Given material>

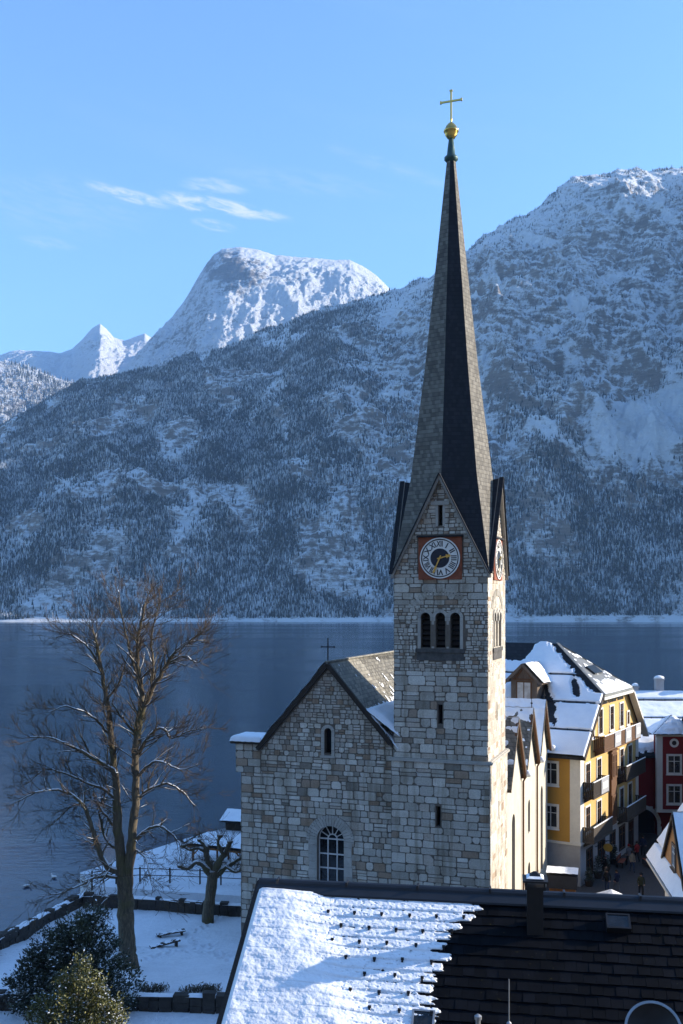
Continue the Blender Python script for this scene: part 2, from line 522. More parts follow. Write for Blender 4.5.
def setup():
    cam = bpy.data.cameras.new('camera'); co = bpy.data.objects.new('camera', cam); COL.objects.link(co)
    co.location = (0, 0, 22); co.rotation_euler = (rad(90), 0, 0)
    cam.sensor_width = 36; cam.lens = 36 * 1000 / 1024
    cam.shift_y = (605 - 512) / 1024
    cam.clip_start = .3; cam.clip_end = 40000
    SC.camera = co
    s = bpy.data.lights.new('sun', 'SUN'); so = bpy.data.objects.new('sun', s); COL.objects.link(so)
    s.energy = 5.0; s.angle = rad(.53); s.color = (1.0, .90, .76)
    so.rotation_euler = SUN.to_track_quat('Z', 'Y').to_euler()
    so.location = (60, 20, 80)
    w = bpy.data.worlds.new('World'); SC.world = w; w.use_nodes = True
    nt = w.node_tree; nt.nodes.clear()
    out = nt.nodes.new('ShaderNodeOutputWorld'); bg = nt.nodes.new('ShaderNodeBackground')
    nt.links.new(bg.outputs[0], out.inputs[0])
    sky = nt.nodes.new('ShaderNodeTexSky'); sky.sky_type = 'NISHITA'; sky.sun_disc = False
    sky.sun_elevation = e_; sky.sun_rotation = math.atan2(SUN.x, SUN.y)
    sky.altitude = 500; sky.air_density = 1.0; sky.dust_density = .35; sky.ozone_density = 2.2
    # thin cirrus, laid out by direction on the sky
    tc = nt.nodes.new('ShaderNodeTexCoord'); sp = nt.nodes.new('ShaderNodeSeparateXYZ')
    nt.links.new(tc.outputs['Generated'], sp.inputs[0])
    az = mathn(nt, 'ARCTAN2', sp.outputs[0], sp.outputs[1]); el = mathn(nt, 'ARCSINE', sp.outputs[2])
    cv = nt.nodes.new('ShaderNodeCombineXYZ')
    # slightly falling streaks
    el2 = mathn(nt, 'ADD', el, mathn(nt, 'MULTIPLY', az, .17))
    nt.links.new(az, cv.inputs[0]); nt.links.new(mathn(nt, 'MULTIPLY', el2, 5.5), cv.inputs[1])
    fine = noise(nt, cv.outputs[0], 34, 8, .68, .5); wide = noise(nt, cv.outputs[0], 3.1, 4, .55)

    def blob(x, y, hw, hh, slope=.12):
        # soft-edged streak centred on a direction
        A = math.atan((x - 341.5) / 1000); E_ = math.atan((605 - y) / 1000 * math.cos(A))
        da = mathn(nt, 'SUBTRACT', az, A)
        de = mathn(nt, 'ADD', mathn(nt, 'SUBTRACT', el, E_), mathn(nt, 'MULTIPLY', da, slope))
        q = mathn(nt, 'ADD', mathn(nt, 'POWER', mathn(nt, 'ABSOLUTE', mathn(nt, 'DIVIDE', da, hw / 1000)), 2.0),
                  mathn(nt, 'POWER', mathn(nt, 'ABSOLUTE', mathn(nt, 'DIVIDE', de, hh / 1000)), 2.0))
        return maprange(nt, q, .0, 1.0, 1, 0)
    tot = None
    for x, y, hw, hh, sl, k in ((226, 207, 74, 8, .14, 1.15), (185, 203, 30, 8, .10, 1.0), (128, 195, 50, 7, .16, 1.0), (215, 186, 40, 9, .03, .55), (214, 225, 26, 6, .12, .8),
                                (48, 243, 34, 7, .05, .3), (60, 206, 110, 34, .0, .14), (392, 168, 90, 9, .3, .16), (300, 182, 120, 14, .1, .14)):
        v = mathn(nt, 'MULTIPLY', blob(x, y, hw, hh, sl), k)
        tot = v if tot is None else mathn(nt, 'MAXIMUM', tot, v)
    cl = mathn(nt, 'MULTIPLY', tot, maprange(nt, fine, .36, .66, .0, 1.0))
    veil = maprange(nt, wide, .5, .85, 0, .05)
    cl = mathn(nt, 'MAXIMUM', cl, veil, True)
    skyc = mixc(nt, cl, sky.outputs[0], (3.55, 3.15, 2.85))
    skyc = mixc(nt, 1.0, skyc, (.80, 1.00, 1.19), 'MULTIPLY')
    nt.links.new(skyc, bg.inputs['Color']); bg.inputs['Strength'].default_value = .15
    v = SC.view_settings; v.view_transform = 'Standard'; v.look = 'None'; v.gamma = 1; v.use_curve_mapping = False
    v.exposure = 1.1
    SC.cycles.use_denoising = True
    SC.cycles.max_bounces = 5; SC.cycles.diffuse_bounces = 3; SC.cycles.glossy_bounces = 3
    SC.cycles.transmission_bounces = 2; SC.cycles.volume_bounces = 0
    SC.cycles.sample_clamp_indirect = 6
    SC.cycles.use_adaptive_sampling = True; SC.cycles.adaptive_threshold = .01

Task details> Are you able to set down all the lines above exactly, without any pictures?

Task solution>
Continue the Blender Python script for this scene: part 2, from line 522. More parts follow. Write for Blender 4.5.
def setup():
    cam = bpy.data.cameras.new('camera'); co = bpy.data.objects.new('camera', cam); COL.objects.link(co)
    co.location = (0, 0, 22); co.rotation_euler = (rad(90), 0, 0)
    cam.sensor_width = 36; cam.lens = 36 * 1000 / 1024
    cam.shift_y = (605 - 512) / 1024
    cam.clip_start = .3; cam.clip_end = 40000
    SC.camera = co
    s = bpy.data.lights.new('sun', 'SUN'); so = bpy.data.objects.new('sun', s); COL.objects.link(so)
    s.energy = 5.0; s.angle = rad(.53); s.color = (1.0, .90, .76)
    so.rotation_euler = SUN.to_track_quat('Z', 'Y').to_euler()
    so.location = (60, 20, 80)
    w = bpy.data.worlds.new('World'); SC.world = w; w.use_nodes = True
    nt = w.node_tree; nt.nodes.clear()
    out = nt.nodes.new('ShaderNodeOutputWorld'); bg = nt.nodes.new('ShaderNodeBackground')
    nt.links.new(bg.outputs[0], out.inputs[0])
    sky = nt.nodes.new('ShaderNodeTexSky'); sky.sky_type = 'NISHITA'; sky.sun_disc = False
    sky.sun_elevation = e_; sky.sun_rotation = math.atan2(SUN.x, SUN.y)
    sky.altitude = 500; sky.air_density = 1.0; sky.dust_density = .35; sky.ozone_density = 2.2
    # thin cirrus, laid out by direction on the sky
    tc = nt.nodes.new('ShaderNodeTexCoord'); sp = nt.nodes.new('ShaderNodeSeparateXYZ')
    nt.links.new(tc.outputs['Generated'], sp.inputs[0])
    az = mathn(nt, 'ARCTAN2', sp.outputs[0], sp.outputs[1]); el = mathn(nt, 'ARCSINE', sp.outputs[2])
    cv = nt.nodes.new('ShaderNodeCombineXYZ')
    # slightly falling streaks
    el2 = mathn(nt, 'ADD', el, mathn(nt, 'MULTIPLY', az, .17))
    nt.links.new(az, cv.inputs[0]); nt.links.new(mathn(nt, 'MULTIPLY', el2, 5.5), cv.inputs[1])
    fine = noise(nt, cv.outputs[0], 34, 8, .68, .5); wide = noise(nt, cv.outputs[0], 3.1, 4, .55)

    def blob(x, y, hw, hh, slope=.12):
        # soft-edged streak centred on a direction
        A = math.atan((x - 341.5) / 1000); E_ = math.atan((605 - y) / 1000 * math.cos(A))
        da = mathn(nt, 'SUBTRACT', az, A)
        de = mathn(nt, 'ADD', mathn(nt, 'SUBTRACT', el, E_), mathn(nt, 'MULTIPLY', da, slope))
        q = mathn(nt, 'ADD', mathn(nt, 'POWER', mathn(nt, 'ABSOLUTE', mathn(nt, 'DIVIDE', da, hw / 1000)), 2.0),
                  mathn(nt, 'POWER', mathn(nt, 'ABSOLUTE', mathn(nt, 'DIVIDE', de, hh / 1000)), 2.0))
        return maprange(nt, q, .0, 1.0, 1, 0)
    tot = None
    for x, y, hw, hh, sl, k in ((226, 207, 74, 8, .14, 1.15), (185, 203, 30, 8, .10, 1.0), (128, 195, 50, 7, .16, 1.0), (215, 186, 40, 9, .03, .55), (214, 225, 26, 6, .12, .8),
                                (48, 243, 34, 7, .05, .3), (60, 206, 110, 34, .0, .14), (392, 168, 90, 9, .3, .16), (300, 182, 120, 14, .1, .14)):
        v = mathn(nt, 'MULTIPLY', blob(x, y, hw, hh, sl), k)
        tot = v if tot is None else mathn(nt, 'MAXIMUM', tot, v)
    cl = mathn(nt, 'MULTIPLY', tot, maprange(nt, fine, .36, .66, .0, 1.0))
    veil = maprange(nt, wide, .5, .85, 0, .05)
    cl = mathn(nt, 'MAXIMUM', cl, veil, True)
    skyc = mixc(nt, cl, sky.outputs[0], (3.55, 3.15, 2.85))
    skyc = mixc(nt, 1.0, skyc, (.80, 1.00, 1.19), 'MULTIPLY')
    nt.links.new(skyc, bg.inputs['Color']); bg.inputs['Strength'].default_value = .15
    v = SC.view_settings; v.view_transform = 'Standard'; v.look = 'None'; v.gamma = 1; v.use_curve_mapping = False
    v.exposure = 1.1
    SC.cycles.use_denoising = True
    SC.cycles.max_bounces = 5; SC.cycles.diffuse_bounces = 3; SC.cycles.glossy_bounces = 3
    SC.cycles.transmission_bounces = 2; SC.cycles.volume_bounces = 0
    SC.cycles.sample_clamp_indirect = 6
    SC.cycles.use_adaptive_sampling = True; SC.cycles.adaptive_threshold = .01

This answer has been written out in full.